Can you transcribe every line exactly and leave the pictures behind?

+++ DATA +++

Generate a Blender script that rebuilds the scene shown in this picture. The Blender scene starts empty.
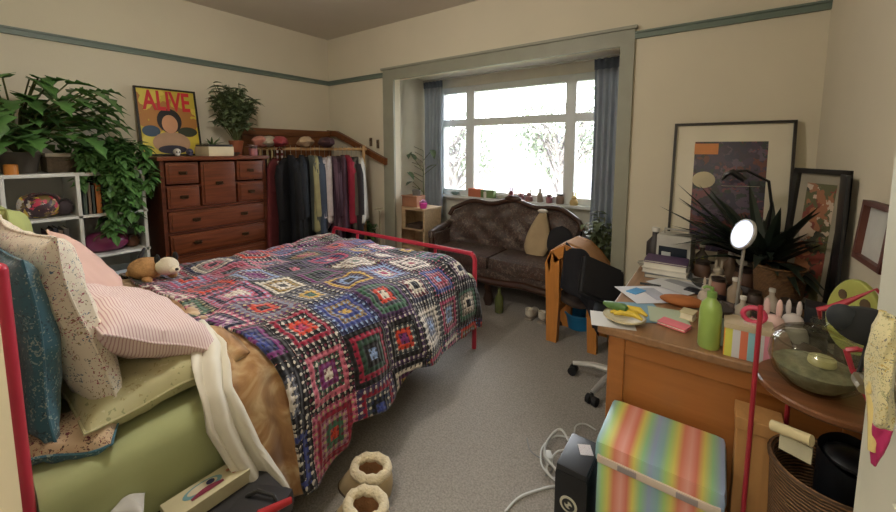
import bpy, bmesh, math, random
from mathutils import Matrix, Vector, Euler, noise
random.seed(7)
PI = math.pi
C = bpy.context.scene.collection
H = 1.40                                            # camera height
# ---------------------------------------------------------------- camera
PITCH, ROLL, YAW, F, CY = 0.0993411, -0.0013436, 0.6232774, 379.94, 187.27
fw = Vector((-math.sin(YAW)*math.cos(PITCH), math.cos(YAW)*math.cos(PITCH), -math.sin(PITCH)))
r0 = Vector((math.cos(YAW), math.sin(YAW), 0)); d0 = fw.cross(r0)
rt = math.cos(ROLL)*r0 + math.sin(ROLL)*d0; dn = -math.sin(ROLL)*r0 + math.cos(ROLL)*d0
def at(u, v, axis, val):
    d = rt*((u-448)/F) + dn*((v-CY)/F) + fw; o = Vector((0, 0, H)); i = 'xyz'.index(axis)
    return o + d*((val-o[i])/d[i])
cd = bpy.data.cameras.new('camera'); cam = bpy.data.objects.new('camera', cd); C.objects.link(cam)
cam.matrix_world = Matrix((( rt.x, -dn.x, -fw.x, 0), (rt.y, -dn.y, -fw.y, 0), (rt.z, -dn.z, -fw.z, H), (0, 0, 0, 1)))
cd.sensor_width = 36; cd.lens = 36*F/896; cd.shift_y = -(256-CY)/896; cd.clip_start = .02
bpy.context.scene.camera = cam
# ---------------------------------------------------------------- materials
def lin(c):
    return tuple(((x/255)/12.92 if x/255 <= .04045 else ((x/255+.055)/1.055)**2.4) for x in c)+(1,)
class NT:
    def __init__(s, name):
        s.m = bpy.data.materials.new(name); s.m.use_nodes = True; s.t = s.m.node_tree
        s.b = s.t.nodes['Principled BSDF']; s.co = s.t.nodes.new('ShaderNodeTexCoord')
    def n(s, ty, **k):
        o = s.t.nodes.new('ShaderNode'+ty)
        for a, b in k.items():
            if a.startswith('i_'): o.inputs[a[2:].replace('_', ' ')].default_value = b
            else: setattr(o, a, b)
        return o
    def l(s, a, b): s.t.links.new(a, b)
    def math(s, op, a, b=None, c=None):
        o = s.n('Math', operation=op)
        for i, q in enumerate((a, b, c)):
            if q is None: continue
            if isinstance(q, (int, float)): o.inputs[i].default_value = q
            else: s.l(q, o.inputs[i])
        return o.outputs[0]
    def mix(s, f, a, b):
        o = s.n('Mix', data_type='RGBA')
        for i, q in ((0, f), (6, a), (7, b)):
            if isinstance(q, (int, float, tuple)): o.inputs[i].default_value = q
            else: s.l(q, o.inputs[i])
        return o.outputs[2]
    def ramp(s, f, stops, const=False):
        o = s.n('ValToRGB'); cr = o.color_ramp
        if const: cr.interpolation = 'CONSTANT'
        while len(cr.elements) < len(stops): cr.elements.new(.5)
        for e, (p, c) in zip(cr.elements, stops): e.position = p; e.color = c
        s.l(f, o.inputs[0]); return o.outputs[0]
    def bump(s, h, st, dist=.01):
        o = s.n('Bump'); o.inputs['Strength'].default_value = st; o.inputs['Distance'].default_value = dist
        s.l(h, o.inputs['Height']); s.l(o.outputs[0], s.b.inputs['Normal'])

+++

**RESPONSE TO THIS TASK:**
Generate a Blender script that rebuilds the scene shown in this picture. The Blender scene starts empty.
import bpy, bmesh, math, random
from mathutils import Matrix, Vector, Euler, noise
random.seed(7)
PI = math.pi
C = bpy.context.scene.collection
H = 1.40                                            # camera height
# ---------------------------------------------------------------- camera
PITCH, ROLL, YAW, F, CY = 0.0993411, -0.0013436, 0.6232774, 379.94, 187.27
fw = Vector((-math.sin(YAW)*math.cos(PITCH), math.cos(YAW)*math.cos(PITCH), -math.sin(PITCH)))
r0 = Vector((math.cos(YAW), math.sin(YAW), 0)); d0 = fw.cross(r0)
rt = math.cos(ROLL)*r0 + math.sin(ROLL)*d0; dn = -math.sin(ROLL)*r0 + math.cos(ROLL)*d0
def at(u, v, axis, val):
    d = rt*((u-448)/F) + dn*((v-CY)/F) + fw; o = Vector((0, 0, H)); i = 'xyz'.index(axis)
    return o + d*((val-o[i])/d[i])
cd = bpy.data.cameras.new('camera'); cam = bpy.data.objects.new('camera', cd); C.objects.link(cam)
cam.matrix_world = Matrix((( rt.x, -dn.x, -fw.x, 0), (rt.y, -dn.y, -fw.y, 0), (rt.z, -dn.z, -fw.z, H), (0, 0, 0, 1)))
cd.sensor_width = 36; cd.lens = 36*F/896; cd.shift_y = -(256-CY)/896; cd.clip_start = .02
bpy.context.scene.camera = cam
# ---------------------------------------------------------------- materials
def lin(c):
    return tuple(((x/255)/12.92 if x/255 <= .04045 else ((x/255+.055)/1.055)**2.4) for x in c)+(1,)
class NT:
    def __init__(s, name):
        s.m = bpy.data.materials.new(name); s.m.use_nodes = True; s.t = s.m.node_tree
        s.b = s.t.nodes['Principled BSDF']; s.co = s.t.nodes.new('ShaderNodeTexCoord')
    def n(s, ty, **k):
        o = s.t.nodes.new('ShaderNode'+ty)
        for a, b in k.items():
            if a.startswith('i_'): o.inputs[a[2:].replace('_', ' ')].default_value = b
            else: setattr(o, a, b)
        return o
    def l(s, a, b): s.t.links.new(a, b)
    def math(s, op, a, b=None, c=None):
        o = s.n('Math', operation=op)
        for i, q in enumerate((a, b, c)):
            if q is None: continue
            if isinstance(q, (int, float)): o.inputs[i].default_value = q
            else: s.l(q, o.inputs[i])
        return o.outputs[0]
    def mix(s, f, a, b):
        o = s.n('Mix', data_type='RGBA')
        for i, q in ((0, f), (6, a), (7, b)):
            if isinstance(q, (int, float, tuple)): o.inputs[i].default_value = q
            else: s.l(q, o.inputs[i])
        return o.outputs[2]
    def ramp(s, f, stops, const=False):
        o = s.n('ValToRGB'); cr = o.color_ramp
        if const: cr.interpolation = 'CONSTANT'
        while len(cr.elements) < len(stops): cr.elements.new(.5)
        for e, (p, c) in zip(cr.elements, stops): e.position = p; e.color = c
        s.l(f, o.inputs[0]); return o.outputs[0]
    def bump(s, h, st, dist=.01):
        o = s.n('Bump'); o.inputs['Strength'].default_value = st; o.inputs['Distance'].default_value = dist
        s.l(h, o.inputs['Height']); s.l(o.outputs[0], s.b.inputs['Normal'])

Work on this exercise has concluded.